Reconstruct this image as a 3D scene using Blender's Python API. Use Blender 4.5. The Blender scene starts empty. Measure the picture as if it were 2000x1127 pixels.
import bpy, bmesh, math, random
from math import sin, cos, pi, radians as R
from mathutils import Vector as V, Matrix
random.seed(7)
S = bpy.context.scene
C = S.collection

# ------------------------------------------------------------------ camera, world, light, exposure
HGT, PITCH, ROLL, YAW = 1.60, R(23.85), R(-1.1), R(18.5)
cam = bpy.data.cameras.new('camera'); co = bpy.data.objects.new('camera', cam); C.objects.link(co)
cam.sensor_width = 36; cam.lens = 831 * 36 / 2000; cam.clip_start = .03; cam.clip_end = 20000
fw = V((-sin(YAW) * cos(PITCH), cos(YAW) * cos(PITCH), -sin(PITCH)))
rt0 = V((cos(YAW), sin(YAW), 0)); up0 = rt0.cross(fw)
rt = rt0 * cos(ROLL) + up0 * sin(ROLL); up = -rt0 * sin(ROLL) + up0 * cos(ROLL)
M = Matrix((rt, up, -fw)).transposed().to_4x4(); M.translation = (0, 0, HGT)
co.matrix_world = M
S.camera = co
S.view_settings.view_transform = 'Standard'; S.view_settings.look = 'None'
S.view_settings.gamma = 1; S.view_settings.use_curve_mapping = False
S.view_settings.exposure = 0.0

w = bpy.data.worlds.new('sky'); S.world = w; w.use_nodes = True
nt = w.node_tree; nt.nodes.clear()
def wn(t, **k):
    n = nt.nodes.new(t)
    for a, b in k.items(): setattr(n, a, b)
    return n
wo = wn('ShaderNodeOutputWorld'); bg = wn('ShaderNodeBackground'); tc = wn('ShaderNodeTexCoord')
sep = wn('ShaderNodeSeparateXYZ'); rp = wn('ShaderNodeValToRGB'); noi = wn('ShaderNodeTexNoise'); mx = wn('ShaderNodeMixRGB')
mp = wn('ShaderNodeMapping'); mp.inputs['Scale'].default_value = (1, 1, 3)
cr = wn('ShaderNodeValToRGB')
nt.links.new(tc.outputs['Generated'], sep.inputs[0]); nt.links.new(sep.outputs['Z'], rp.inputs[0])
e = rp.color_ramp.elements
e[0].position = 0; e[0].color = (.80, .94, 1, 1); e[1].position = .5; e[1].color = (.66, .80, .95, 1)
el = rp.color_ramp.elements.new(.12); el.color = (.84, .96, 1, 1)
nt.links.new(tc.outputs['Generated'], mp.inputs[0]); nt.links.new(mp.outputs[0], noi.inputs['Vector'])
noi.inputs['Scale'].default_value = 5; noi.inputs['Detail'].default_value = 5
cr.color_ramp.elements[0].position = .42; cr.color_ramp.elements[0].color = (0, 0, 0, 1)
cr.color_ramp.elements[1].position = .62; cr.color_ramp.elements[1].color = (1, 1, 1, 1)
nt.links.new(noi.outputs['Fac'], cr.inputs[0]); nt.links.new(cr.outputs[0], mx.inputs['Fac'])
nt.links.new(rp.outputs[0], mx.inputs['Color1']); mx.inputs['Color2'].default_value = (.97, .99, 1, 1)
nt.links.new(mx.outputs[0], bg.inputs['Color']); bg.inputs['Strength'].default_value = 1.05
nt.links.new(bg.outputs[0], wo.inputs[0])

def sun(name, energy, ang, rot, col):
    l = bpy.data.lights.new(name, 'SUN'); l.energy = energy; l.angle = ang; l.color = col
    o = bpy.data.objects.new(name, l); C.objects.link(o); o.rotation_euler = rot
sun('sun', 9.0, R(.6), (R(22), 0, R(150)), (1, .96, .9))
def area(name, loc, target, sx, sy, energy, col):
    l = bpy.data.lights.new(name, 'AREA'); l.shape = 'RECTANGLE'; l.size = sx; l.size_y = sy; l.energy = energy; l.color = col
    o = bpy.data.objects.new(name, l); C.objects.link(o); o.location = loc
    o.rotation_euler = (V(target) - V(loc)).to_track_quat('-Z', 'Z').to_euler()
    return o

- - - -

Return only the lines spanning from the first line of the material through the line with "S.view_settings.exposure = 0.0", copied exactly, both ends kept.

Reconstruct this image as a 3D scene using Blender's Python API. Use Blender 4.5. The Blender scene starts empty. Measure the picture as if it were 2000x1127 pixels.
import bpy, bmesh, math, random
from math import sin, cos, pi, radians as R
from mathutils import Vector as V, Matrix
random.seed(7)
S = bpy.context.scene
C = S.collection

# ------------------------------------------------------------------ camera, world, light, exposure
HGT, PITCH, ROLL, YAW = 1.60, R(23.85), R(-1.1), R(18.5)
cam = bpy.data.cameras.new('camera'); co = bpy.data.objects.new('camera', cam); C.objects.link(co)
cam.sensor_width = 36; cam.lens = 831 * 36 / 2000; cam.clip_start = .03; cam.clip_end = 20000
fw = V((-sin(YAW) * cos(PITCH), cos(YAW) * cos(PITCH), -sin(PITCH)))
rt0 = V((cos(YAW), sin(YAW), 0)); up0 = rt0.cross(fw)
rt = rt0 * cos(ROLL) + up0 * sin(ROLL); up = -rt0 * sin(ROLL) + up0 * cos(ROLL)
M = Matrix((rt, up, -fw)).transposed().to_4x4(); M.translation = (0, 0, HGT)
co.matrix_world = M
S.camera = co
S.view_settings.view_transform = 'Standard'; S.view_settings.look = 'None'
S.view_settings.gamma = 1; S.view_settings.use_curve_mapping = False
S.view_settings.exposure = 0.0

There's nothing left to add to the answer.